Later, when state incentives were exhausted and 15 million gallon plants were no longer viable, 40 million gallon plants became a reality. “I ran the numbers on the first 40 million gallon plant in America and tested it for financial viability – and it worked. In earlier years, we would never have been able to get the debt for a $60-70 million plant. Due to our success in smaller plants, we could now build a larger, more capital and labor efficient plant with better technology, significantly reducing the need for state incentives,” says Jeff. This decision led Broin Companies to follow the corn to Iowa. Between 2002 and 2007, seven plants were built in Iowa. Broin Companies plants in Michigan, Ohio and Indiana were also under construction during this time.
The industry was literally exploding in the middle of the “gold rush” Broin spoke of in the Wall Street Journal. “We kept building but were well aware of the 10% blend wall that was looming and the potential for oversupply and difficult times,” says Jeff.
LOOKING FORWARD
POET capped its expansion era by announcing Project LIBERTY in 2006, the first commercial scale production of ethanol using a cellulose-based feedstock. This project was launched through an $80 million federal Department of Energy grant and $20 million from the state of Iowa received the following year. “We often compared Project LIBERTY to putting the first man on the moon,” said Jeff. “It was going to be very difficult but very rewarding.”
The expansion era in ethanol was a heady time. “There were a lot of 90-hour weeks,” according to Carrette. But ambitious employees then could feel they were doing more than just a job. For his part, Carrette says he didn’t just work with pumps and pipes. He learned to build ethanol plants, as well as how to change the world around him.
“When I started, there were eight employees.

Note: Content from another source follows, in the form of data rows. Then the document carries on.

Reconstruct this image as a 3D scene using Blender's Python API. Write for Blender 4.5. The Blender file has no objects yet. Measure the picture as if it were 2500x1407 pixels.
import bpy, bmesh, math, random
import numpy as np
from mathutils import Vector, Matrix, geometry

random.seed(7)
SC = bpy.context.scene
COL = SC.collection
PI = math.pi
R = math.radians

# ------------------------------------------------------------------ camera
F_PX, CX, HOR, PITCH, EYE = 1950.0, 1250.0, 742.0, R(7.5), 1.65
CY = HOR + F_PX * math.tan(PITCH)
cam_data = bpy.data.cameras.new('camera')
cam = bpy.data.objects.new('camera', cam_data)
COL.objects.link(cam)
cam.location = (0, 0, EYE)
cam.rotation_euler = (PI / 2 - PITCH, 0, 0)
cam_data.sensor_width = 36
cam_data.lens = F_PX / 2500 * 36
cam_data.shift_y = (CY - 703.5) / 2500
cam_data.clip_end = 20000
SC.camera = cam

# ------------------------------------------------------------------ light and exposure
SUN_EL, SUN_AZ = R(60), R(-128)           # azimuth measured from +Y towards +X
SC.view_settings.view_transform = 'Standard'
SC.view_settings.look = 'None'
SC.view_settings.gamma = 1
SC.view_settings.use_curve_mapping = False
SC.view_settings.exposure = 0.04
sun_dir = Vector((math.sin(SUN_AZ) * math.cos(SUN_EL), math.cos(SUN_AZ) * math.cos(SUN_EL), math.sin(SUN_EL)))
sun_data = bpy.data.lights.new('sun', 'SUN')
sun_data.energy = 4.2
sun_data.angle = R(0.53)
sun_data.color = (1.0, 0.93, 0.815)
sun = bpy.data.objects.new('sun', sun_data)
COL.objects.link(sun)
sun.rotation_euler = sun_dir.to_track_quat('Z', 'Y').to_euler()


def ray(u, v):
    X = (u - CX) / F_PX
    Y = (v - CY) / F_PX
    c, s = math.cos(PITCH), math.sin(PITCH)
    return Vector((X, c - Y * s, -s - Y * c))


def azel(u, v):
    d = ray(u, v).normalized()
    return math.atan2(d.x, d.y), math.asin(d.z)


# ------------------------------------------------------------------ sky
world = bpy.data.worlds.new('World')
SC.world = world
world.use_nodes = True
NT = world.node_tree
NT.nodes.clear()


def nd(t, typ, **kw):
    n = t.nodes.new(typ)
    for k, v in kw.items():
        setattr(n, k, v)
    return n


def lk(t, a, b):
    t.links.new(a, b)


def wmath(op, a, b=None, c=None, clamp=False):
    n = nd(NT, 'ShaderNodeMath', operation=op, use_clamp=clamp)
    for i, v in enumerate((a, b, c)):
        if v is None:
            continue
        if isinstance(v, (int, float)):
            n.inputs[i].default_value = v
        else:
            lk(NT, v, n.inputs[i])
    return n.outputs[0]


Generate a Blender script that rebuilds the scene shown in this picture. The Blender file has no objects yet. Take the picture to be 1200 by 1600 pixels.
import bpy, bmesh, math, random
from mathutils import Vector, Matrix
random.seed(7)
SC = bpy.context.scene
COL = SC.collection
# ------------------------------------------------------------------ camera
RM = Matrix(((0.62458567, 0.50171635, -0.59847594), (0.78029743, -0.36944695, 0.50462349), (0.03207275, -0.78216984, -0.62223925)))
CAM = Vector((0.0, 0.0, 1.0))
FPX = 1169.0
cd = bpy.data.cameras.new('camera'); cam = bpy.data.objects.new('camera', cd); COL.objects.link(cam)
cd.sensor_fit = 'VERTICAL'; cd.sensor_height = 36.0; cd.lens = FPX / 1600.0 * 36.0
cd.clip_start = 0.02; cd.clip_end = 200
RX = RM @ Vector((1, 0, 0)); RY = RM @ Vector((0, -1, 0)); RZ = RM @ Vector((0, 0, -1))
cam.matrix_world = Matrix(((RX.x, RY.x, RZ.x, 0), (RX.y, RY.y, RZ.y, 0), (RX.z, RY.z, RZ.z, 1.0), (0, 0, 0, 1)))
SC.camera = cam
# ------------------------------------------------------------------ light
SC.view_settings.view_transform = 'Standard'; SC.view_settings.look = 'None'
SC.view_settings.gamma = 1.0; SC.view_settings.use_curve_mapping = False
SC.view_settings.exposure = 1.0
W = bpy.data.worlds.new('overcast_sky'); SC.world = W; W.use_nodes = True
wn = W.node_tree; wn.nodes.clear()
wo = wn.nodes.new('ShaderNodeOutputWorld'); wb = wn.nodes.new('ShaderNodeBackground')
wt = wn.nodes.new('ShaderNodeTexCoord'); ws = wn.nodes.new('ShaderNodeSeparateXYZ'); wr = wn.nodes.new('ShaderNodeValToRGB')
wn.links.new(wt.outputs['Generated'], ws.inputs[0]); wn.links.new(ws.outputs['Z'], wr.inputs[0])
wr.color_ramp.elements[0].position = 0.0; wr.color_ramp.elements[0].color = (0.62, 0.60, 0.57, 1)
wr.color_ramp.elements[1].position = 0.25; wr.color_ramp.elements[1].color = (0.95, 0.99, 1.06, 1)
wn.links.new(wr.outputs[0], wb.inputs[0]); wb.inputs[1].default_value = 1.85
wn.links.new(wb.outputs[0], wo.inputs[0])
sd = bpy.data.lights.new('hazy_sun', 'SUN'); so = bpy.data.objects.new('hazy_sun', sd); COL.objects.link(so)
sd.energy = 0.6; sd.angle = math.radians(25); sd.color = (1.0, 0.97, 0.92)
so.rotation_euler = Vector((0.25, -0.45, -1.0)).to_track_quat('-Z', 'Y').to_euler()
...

We had to do everything. You had to understand the whole process really well.” The operative concept at Broin was “why can’t we do that?” Carrette says.
From the late 1990s to the Great Recession, Broin businesses had transformed from growing arithmetically to seemingly expanding exponentially. Broin headquarters expanded four times during that era, from 1,600 square feet to more than 40,000 square feet of engineering, management and research space. Additional planes were added to help the team members travel to and from the ever expanding network of plants. Keeping family lives as balanced as possible was important.
“Those years are a bit of a blur looking back,” says Jeff. “The entire team worked hard, we worked smart, we never said never and we never looked back.”